Um alle 13 Sozialregionen in München mit wenigstens einem ASZplus zu versorgen, plant das Sozialreferat, im nächsten Jahr das Konzept auf weitere sechs der 32 ASZ auszudehnen, was rund 750 000 Euro pro Jahr kosten wird. "Der Ausbau der Unterstützungsangebote für ältere Menschen in München ist eine der wichtigsten sozialpolitischen Aufgaben", sagt SPD-Stadträtin Anne Hübner. "Vor allem alleinlebende Menschen mit kleiner Rente sind auf die Angebote des ASZ angewiesen." Zudem lasse sich durch die Hausbesuche verhindern, dass Menschen unversorgt bleiben und in Not geraten. Hübner ist deshalb "sehr zuversichtlich", dass der Stadtrat an diesem Donnerstag den weiteren Ausbau der ASZplus beschließen wird. Sie hoffe, dass große Stadtteile wie Pasing zumindest mittelfristig ebenfalls ein personell besser ausgestattetes ASZ bekommen.
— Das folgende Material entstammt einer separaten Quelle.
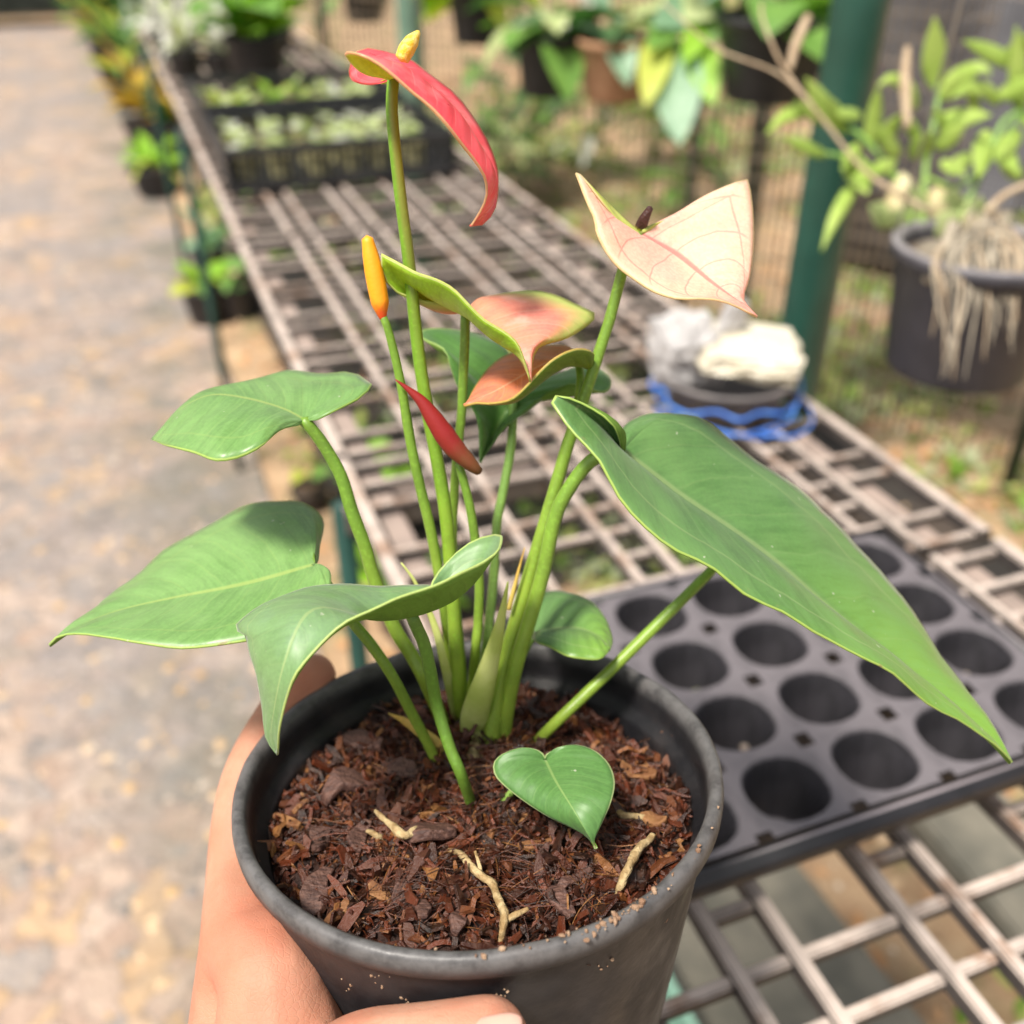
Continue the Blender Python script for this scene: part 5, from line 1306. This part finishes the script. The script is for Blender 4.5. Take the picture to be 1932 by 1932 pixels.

Renata Petrauskaite appelliert besonders an die jüngeren Senioren, sich rechtzeitig zu informieren. "Doch da ist Prävention immer noch ein Tabu. Sie wollen nicht nachdenken, was wäre wenn ..." Zum Beispiel, wenn jemand nach einem Oberschenkelhalsbruch pflegebedürftig wird. "Aber das", sagt die Sozialpädagogin, "passiert schneller als man denkt".

Derzeit gibt es das ASZplus in der Maxvorstadt, in Sendling, Allach-Untermenzing, Perlach, Haidhausen, Fürstenried und Ramersdorf. Dazukommen sollen im nächsten Jahr, wenn der Stadtrat dies beschließt, Schwabing-Ost, Westend, Moosach, Milbertshofen, Riem und Untergiesing. Später sollen Westpark und Hasenbergl folgen.